Myanmar’s cash-strapped regime is planning to sell confiscated goods to reduce the budget deficit.
On Monday, deputy junta chief Soe Win called on officials to take good care of illegal goods to minimize losses during storage and take rapid legal action to allow items to be sold off to generate revenue.
Soe Win, who chairs the junta’s Illegal Trade Eradication Committee, instructed ministries and state and regional governments to tackle illegal trade, saying it created instability and encouraged criminal activities and funded terrorist organizations, in reference to resistance groups.
Most items seized since the committee was established in 2022 were unlicensed vehicles and motorbikes. Other goods included industrial machinery, phones and building materials.
Since the committee’s formation in 2022, the authorities say they made more than 22,000 confiscations of goods worth more than 575 billion kyats. It said March was the busiest month for confiscations.
Soe Win on Monday ordered tighter checks and increased confiscations, saying smuggling was rising while official border trade was halted by conflict.

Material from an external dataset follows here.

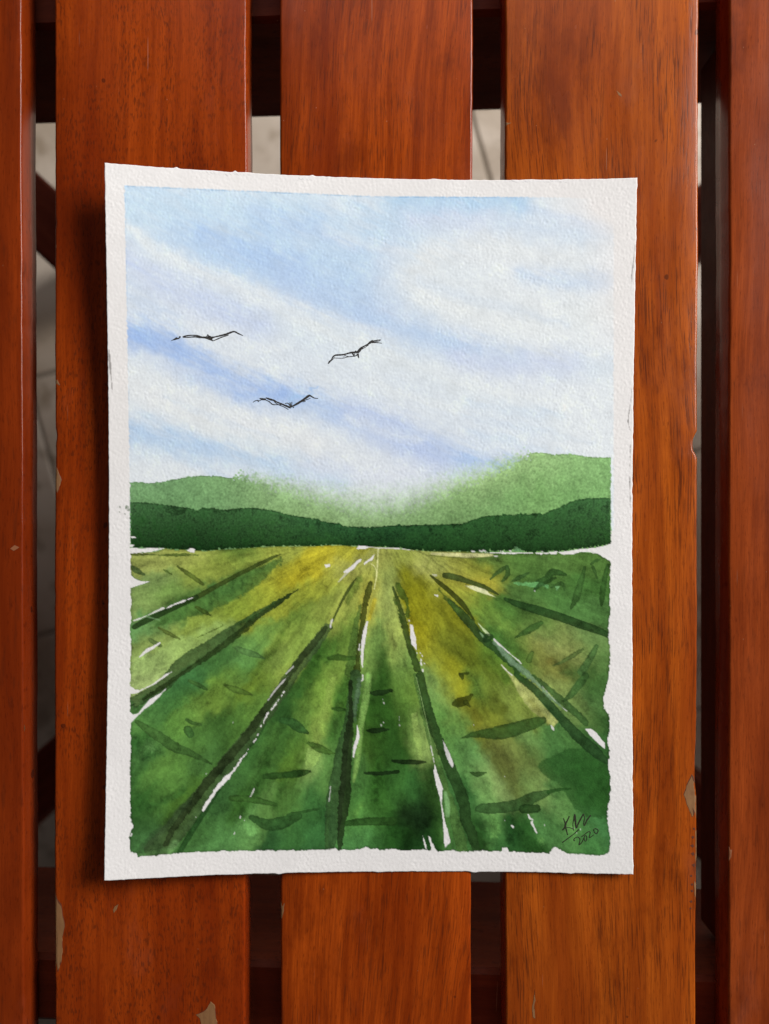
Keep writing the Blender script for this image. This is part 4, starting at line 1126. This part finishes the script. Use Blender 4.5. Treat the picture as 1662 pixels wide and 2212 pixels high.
bare_line(tF([(962, 480, 8), (975, 505, 20), (985, 520, 14)]), op=0.75)
bare(tF([(-10, 740), (20, 800), (36, 850), (24, 870), (-10, 820)]), op=0.6)
bare_line(tF([(745, 1325, 12), (760, 1362, 20), (792, 1375, 8), (778, 1400, 20), (800, 1450, 16), (826, 1500, 8)]), op=0.85)
bare_line(tF([(588, 1432, 16), (600, 1444, 20)]), op=0.9)
for (x, y, r) in ((520, 1380, 8), (900, 1425, 10), (1175, 1450, 8), (1240, 1465, 12), (1205, 1500, 10), (520, 960, 10), (225, 470, 8)):
    bare_line(tF([(x, y, r), (x + 4, y + r, r * .5)]), op=0.6)

# splash beside the masked edge, pencil marks and torn fibres on the margins
for (x, y, r) in ((120, 1100, 12), (108, 1098, 5), (155, 1105, 10), (150, 1140, 7), (118, 1130, 6), (135, 1095, 4), (165, 1100, 16), (172, 1115, 14)):
    stroke(tI([(x, y, r), (x + 4, y + 2, r * .6)]), (66, 92, 52), 0.6, wob=2.5)
for pts in (tH([(1578, 555, 3), (1566, 640, 5), (1560, 700, 5), (1552, 760, 6), (1554, 795, 3)]), tI([(55, 150, 6), (60, 230, 14), (66, 300, 8), (72, 360, 5), (73, 412, 3)]),
            tJ([(1556, 370, 3), (1546, 470, 4), (1530, 580, 5), (1546, 640, 4)]), tJ([(1544, 720, 3), (1540, 900, 4), (1545, 1100, 3)])):
    stroke(pts, (120, 112, 106), 0.75, soft=1.2, wob=1.0, edge=0)
for (x, y, n_) in ((600, 132, 8), (780, 140, 6), (1180, 172, 5)):
    for i in range(n_):
        stroke(tG([(x + i * 22, y + i * 1.6 + rsp.uniform(-4, 4), 3), (x + i * 22 + 16, y + 8 + i * 1.6 + rsp.uniform(-4, 6), 3)]), (186, 180, 176), 0.6, soft=1.3, edge=0)
for i in range(14):
    stroke(tH([(800 + i * 26, 188 + rsp.uniform(-5, 5), 3), (820 + i * 26, 196 + rsp.uniform(-5, 5), 3)]), (184, 178, 174), 0.6, soft=1.3, edge=0)

# dense pigment: the field dries darker than the wet mixes
fmask = np.clip((PY - 2160) / 60, 0, 1) * 0.03
C = 0.8 * (np.clip(C, 0.003, 0.87) / 0.8) ** (1 + fmask)[..., None]
lum = (C * np.array([0.25, 0.65, 0.10], np.float32)).sum(-1, keepdims=True)
C = C + (lum - C) * (fmask * 0.1)[..., None]
# the masked border keeps a faint warm mottling
C *= (1 + 0.010 * BIG + 0.006 * MOT)[..., None]
C = np.clip(C, 0.003, 0.87)

# ---- mesh
relief = (GRAIN * (1 + 0.2 * np.clip(BIG, -1.5, 1.5)) * 0.0125e-3 + FINE * 0.003e-3)
pigm = 1 - np.clip(C.mean(-1) / 0.78, 0, 1)
relief = relief * (1 - 0.35 * pigm)
ZZ = CURL + relief
scl = (H - CURL) / H * K / Q
X3 = (PX - 831 * Q) * scl
Y3 = (1106 * Q - PY) * scl
verts = np.stack([X3, Y3, ZZ], -1).reshape(-1, 3).astype(np.float32)
n_top = NX * NY
ii, jj = np.meshgrid(np.arange(NX - 1), np.arange(NY - 1))
a = (jj * NX + ii).ravel()
quads = np.stack([a, a + NX, a + NX + 1, a + 1], -1)
# rim and back of the sheet
THK = 0.00026
ring = np.concatenate([np.arange(NX), (np.arange(1, NY) * NX + NX - 1), ((NY - 1) * NX + np.arange(NX - 2, -1, -1)), np.arange(NY - 2, 0, -1) * NX])
rv = verts[ring].copy(); rv[:, 2] -= THK
nr = len(ring)
r_idx = n_top + np.arange(nr)
rim = np.stack([ring, np.roll(ring, -1), np.roll(r_idx, -1), r_idx], -1)
bi = np.unique(np.concatenate([np.arange(0, NX, 8), [NX - 1]])); bj = np.unique(np.concatenate([np.arange(0, NY, 8), [NY - 1]]))
back = np.stack([X3[np.ix_(bj, bi)], Y3[np.ix_(bj, bi)], CURL[np.ix_(bj, bi)] - THK], -1).reshape(-1, 3).astype(np.float32)
nb = len(bi)
i2, j2 = np.meshgrid(np.arange(nb - 1), np.arange(len(bj) - 1))
q = (n_top + nr + j2 * nb + i2).ravel()
bq = np.stack([q, q + 1, q + nb + 1, q + nb], -1)
allv = np.concatenate([verts, rv, back])
allf = np.concatenate([quads, rim, bq]).astype(np.int32)
me = bpy.data.meshes.new('paper_sheet')
me.vertices.add(len(allv)); me.vertices.foreach_set('co', allv.ravel())
me.loops.add(allf.size); me.loops.foreach_set('vertex_index', allf.ravel())
me.polygons.add(len(allf))
me.polygons.foreach_set('loop_start', np.arange(0, allf.size, 4, dtype=np.int32))
me.polygons.foreach_set('use_smooth', np.concatenate([np.ones(len(quads), bool), np.zeros(len(rim), bool), np.ones(len(bq), bool)]))
me.update(calc_edges=True)
me.validate()
at = me.color_attributes.new('pigment', 'FLOAT_COLOR', 'POINT')
cols = np.ones((len(allv), 4), np.float32)
cols[:, :3] = PAPER
cols[:n_top, :3] = C.reshape(-1, 3)
at.data.foreach_set('color', cols.ravel())

pm = NT('watercolour_on_paper')
an = pm.n('ShaderNodeAttribute'); an.attribute_name = 'pigment'
ptc = pm.n('ShaderNodeTexCoord').outputs['Object']
fib = pm.noise(ptc, 5200.0, 3.0, 0.6)
pc = pm.mix(pm.math('MULTIPLY', fib, 0.10), an.outputs['Color'], (0.90, 0.89, 0.87, 1), 'MULTIPLY')
pm.l(pc, pm.b.inputs['Base Color'])
pm.b.inputs['Roughness'].default_value = 1.0
pm.b.inputs['Specular IOR Level'].default_value = 0.04
pm.bump(fib, 0.25, 0.00003)
me.materials.append(pm.m)

painting = empty('watercolor_painting', (0, 0, TOP))
tag(painting, 'unframed watercolor of green crop rows, hills and birds lying curled on the slats', 'painting')
sheet = bpy.data.objects.new('paper_sheet', me)
link(sheet, painting)


# ---- ink drawing on the sheet
im = NT('black_ink')
inn = im.noise(im.n('ShaderNodeTexCoord').outputs['Object'], 3000.0, 2.0)
im.l(im.mix(inn, (0.012, 0.011, 0.011, 1), (0.040, 0.036, 0.032, 1)), im.b.inputs['Base Color'])
im.b.inputs['Roughness'].default_value = 0.5
im2 = NT('brown_black_ink')
inn = im2.noise(im2.n('ShaderNodeTexCoord').outputs['Object'], 2600.0, 2.0)
im2.l(im2.mix(inn, (0.010, 0.011, 0.006, 1), (0.030, 0.036, 0.014, 1)), im2.b.inputs['Base Color'])
im2.b.inputs['Roughness'].default_value = 0.55


def on_sheet(x, y, lift):
    s, t = 0.5, 0.5
    for _ in range(6):
        l_, r__ = np.polyval(fl, t), np.polyval(fr, t)
        s = (x - l_) / (r__ - l_)
        a_, b_ = np.polyval(ft, s), np.polyval(fb_, s)
        t = (y - a_) / (b_ - a_)
    z = float(curl(s, t))
    f = (H - z) / H * K / Q
    gi = min(max(int(round(s * (NX - 1))), 0), NX - 1); gj = min(max(int(round(t * (NY - 1))), 0), NY - 1)
    return ((x - 831 * Q) * f, (1106 * Q - y) * f, z + max(float(relief[gj, gi]), -0.01e-3) + lift)


def ink(name, strokes, tr, mat, label, lift=0.00005, wmul=1.15):
    vs, fs = [], []
    for k_, st in enumerate(strokes):
        p = np.array(tr(st), dtype=float)
        if len(p) > 2: p = smooth(p, 4)
        n = len(p)
        d = np.gradient(p[:, :2], axis=0)
        ln = np.maximum(np.hypot(d[:, 0], d[:, 1]), 1e-6)
        nx_, ny_ = -d[:, 1] / ln, d[:, 0] / ln
        base = len(vs)
        for i in range(n):
            w_ = max(p[i, 2] * wmul, 0.7) * (1 + 0.12 * math.sin(i * 2.3 + k_))
            for sgn, dz in ((-1, -0.00002), (-0.6, 0.0), (0.6, 0.0), (1, -0.00002)):
                vs.append(on_sheet(p[i, 0] + nx_[i] * w_ * sgn, p[i, 1] + ny_[i] * w_ * sgn, lift + dz + k_ * 1.5e-6))
        for i in range(n - 1):
            for c in range(3):
                fs.append((base + i * 4 + c, base + i * 4 + c + 1, base + (i + 1) * 4 + c + 1, base + (i + 1) * 4 + c))
    fs = [tuple(f) for f in fs]
    o = mesh_obj(name, vs, fs, mat, painting)
    o['label'] = label
    return o


b1 = [[(80, 315, 5), (140, 287, 24), (200, 252, 26)], [(150, 295, 14), (235, 262, 22), (262, 222, 20)], [(250, 250, 30), (258, 225, 26)], [(310, 238, 24), (390, 215, 24), (480, 205, 18), (580, 208, 22), (640, 225, 26), (700, 244, 28), (790, 242, 26), (850, 246, 40), (905, 250, 34), (960, 238, 22), (1060, 215, 28), (1180, 185, 32), (1260, 155, 32), (1345, 130, 26), (1420, 165, 22), (1525, 212, 10)],
      [(310, 245, 14), (420, 245, 18), (560, 236, 22), (640, 250, 18), (760, 262, 14), (840, 285, 20), (925, 317, 16)], [(830, 262, 50), (910, 280, 60)], [(812, 185, 14), (830, 215, 18), (870, 235, 26)], [(795, 235, 14), (812, 190, 12)], [(930, 316, 12), (1000, 285, 18), (1090, 247, 18), (1235, 200, 14)]]
b2 = [[(90, 825, 24), (130, 770, 40), (180, 720, 30), (215, 650, 34), (270, 605, 34), (340, 595, 38), (450, 590, 34), (540, 575, 34), (640, 545, 34), (720, 530, 44), (820, 522, 44), (880, 515, 60), (930, 460, 66), (970, 410, 50), (1050, 360, 32), (1150, 305, 36), (1210, 260, 56), (1265, 225, 50)], [(1250, 235, 30), (1330, 213, 22), (1480, 188, 16)], [(1270, 260, 30), (1370, 237, 18), (1450, 220, 18), (1485, 190, 12)], [(1250, 268, 26), (1380, 265, 18), (1520, 283, 12)],
      [(150, 765, 16), (205, 720, 14), (262, 660, 14)], [(265, 676, 14), (480, 680, 14), (570, 655, 16), (700, 635, 18), (800, 625, 20), (870, 585, 30)], [(500, 655, 10), (530, 610, 12), (580, 625, 14), (640, 640, 16)], [(740, 540, 40), (765, 600, 26), (810, 626, 18)], [(876, 560, 50), (890, 620, 36), (905, 677, 18)], [(700, 508, 20), (705, 530, 26)], [(818, 478, 24), (826, 520, 30)], [(800, 560, 20), (790, 590, 16)], [(990, 440, 18), (1080, 385, 14), (1160, 330, 20)], [(1262, 195, 16), (1262, 225, 30)]]
b3 = [[(68, 326, 12), (130, 290, 16), (190, 287, 18), (178, 316, 12)], [(185, 310, 12), (250, 272, 16), (330, 268, 18)], [(218, 240, 20), (300, 255, 36), (360, 262, 30)], [(355, 225, 20), (450, 260, 36), (540, 285, 28), (600, 320, 24), (700, 360, 30), (780, 395, 30), (860, 428, 34), (905, 455, 16)], [(350, 275, 14), (430, 310, 18), (500, 370, 20), (590, 380, 14), (700, 376, 12)], [(540, 300, 20), (580, 345, 14), (640, 380, 14), (760, 430, 14), (855, 486, 12)], [(780, 352, 12), (840, 345, 16), (880, 385, 16), (905, 430, 22)], [(890, 328, 18), (905, 400, 22)], [(932, 318, 16), (930, 380, 14), (905, 430, 18)], [(760, 385, 20), (830, 395, 12)],
      [(905, 430, 28), (980, 395, 32), (1060, 345, 34), (1150, 290, 34), (1220, 235, 28), (1310, 172, 30), (1370, 198, 24), (1430, 230, 16), (1512, 240, 12)], [(970, 408, 18), (1080, 355, 18), (1200, 270, 18), (1320, 195, 18)], [(1060, 362, 14), (1200, 290, 16), (1345, 236, 10)], [(1180, 320, 8), (1235, 300, 14)], [(958, 446, 18), (984, 424, 8)]]
sg = [[(205, 435, 28), (260, 600, 34), (290, 780, 36), (345, 1000, 26)], [(400, 370, 36), (340, 500, 34), (280, 620, 46), (240, 760, 46), (165, 830, 34)], [(310, 740, 18), (400, 745, 20), (520, 790, 20), (548, 852, 16)], [(548, 852, 16), (522, 700, 24), (525, 590, 22), (560, 420, 40), (575, 300, 40)], [(580, 320, 50), (600, 500, 50), (612, 650, 48), (640, 770, 44)], [(640, 770, 30), (700, 610, 40), (790, 440, 40), (870, 290, 28)], [(870, 290, 28), (905, 430, 22), (880, 600, 28), (905, 680, 26), (980, 510, 36), (1110, 340, 34)],
      [(170, 1242, 30), (350, 1110, 28), (560, 950, 24), (720, 810, 32)], [(590, 1182, 24), (552, 1170, 28), (580, 1100, 24), (680, 1060, 24), (750, 1120, 26), (745, 1230, 26), (722, 1320, 30), (800, 1260, 26), (870, 1130, 24), (905, 1040, 20)], [(905, 1030, 24), (955, 1010, 24), (985, 1080, 24), (960, 1182, 24), (912, 1182, 22), (895, 1090, 22), (915, 1020, 20)], [(805, 1055, 28), (920, 970, 24), (1020, 890, 26), (1090, 890, 26), (1082, 980, 24), (1062, 1072, 28), (1130, 1050, 22), (1215, 980, 16)], [(1195, 830, 22), (1240, 790, 26), (1300, 785, 26), (1360, 850, 26), (1310, 945, 26), (1245, 905, 24), (1215, 830, 22)]]
ink('bird_drawing', b1, tile(670, 1300, 330 / 1662.), im.m, 'flying bird in black ink at upper left of the painted sky')
ink('bird_drawing', b2, tile(1300, 1330, 250 / 1662.), im.m, 'flying bird in black ink with tilted wings, rightmost of the three')
ink('bird_drawing', b3, tile(1000, 1550, 300 / 1662.), im.m, 'flying bird in black ink, lowest of the three')
ink('signature', sg, tile(2230, 3220, 200 / 1662.), im2.m, 'handwritten dark signature and the year 2020 at lower right')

A trader with Thailand told The Irrawaddy: “The authorities once seized 362 vehicles in a single day. It is hard to obtain an import permit, so illegal trade continues.

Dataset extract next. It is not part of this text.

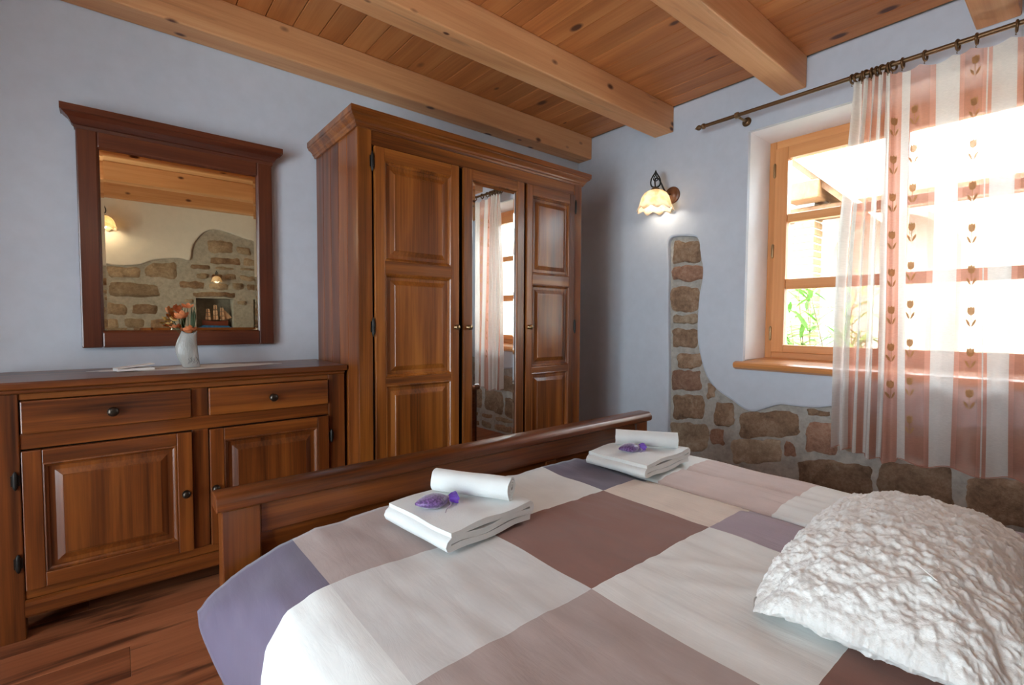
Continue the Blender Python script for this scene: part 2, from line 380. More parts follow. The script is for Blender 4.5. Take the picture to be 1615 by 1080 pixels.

“High taxes and checkpoint fees make it challenging to trade legally. Even after paying taxes, junta checkpoints may seize our goods and extort money. If you can’t pay or don’t have connections, they will take everything.”

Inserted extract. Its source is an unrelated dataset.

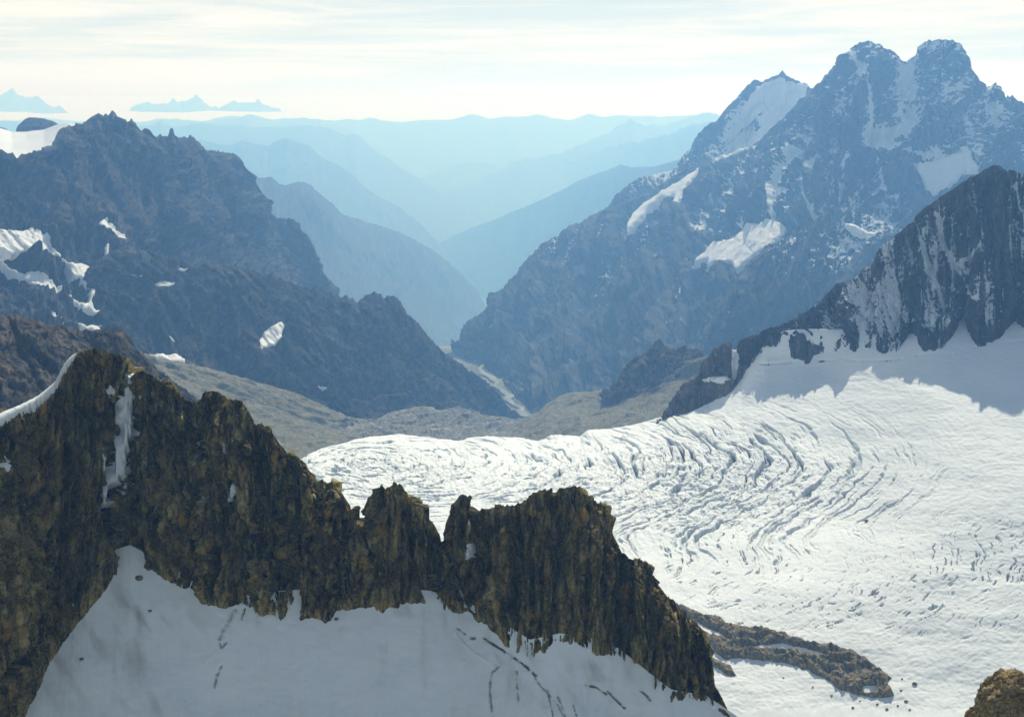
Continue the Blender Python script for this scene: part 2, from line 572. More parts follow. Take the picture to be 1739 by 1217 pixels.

Traders have to pay tens of millions of kyats in fines at the junta’s Myanma Economic Bank to get back a truck seized by junta officials or police.
A trader from Kawthaung on the Thai border in Tanintharyi Region said: “The authorities conduct around five seizures per month to meet their quotas. The customs department has strict confiscation targets.
“The confiscated goods that the authorities say they will auction are confiscated vehicles that have not been reclaimed by traders. The proceeds will go to the junta budget.”
The regime imposes tight checks on the Kawthoung-Ranong border and seizes goods worth between 300 million and 1 billion kyats per month, according to business sources.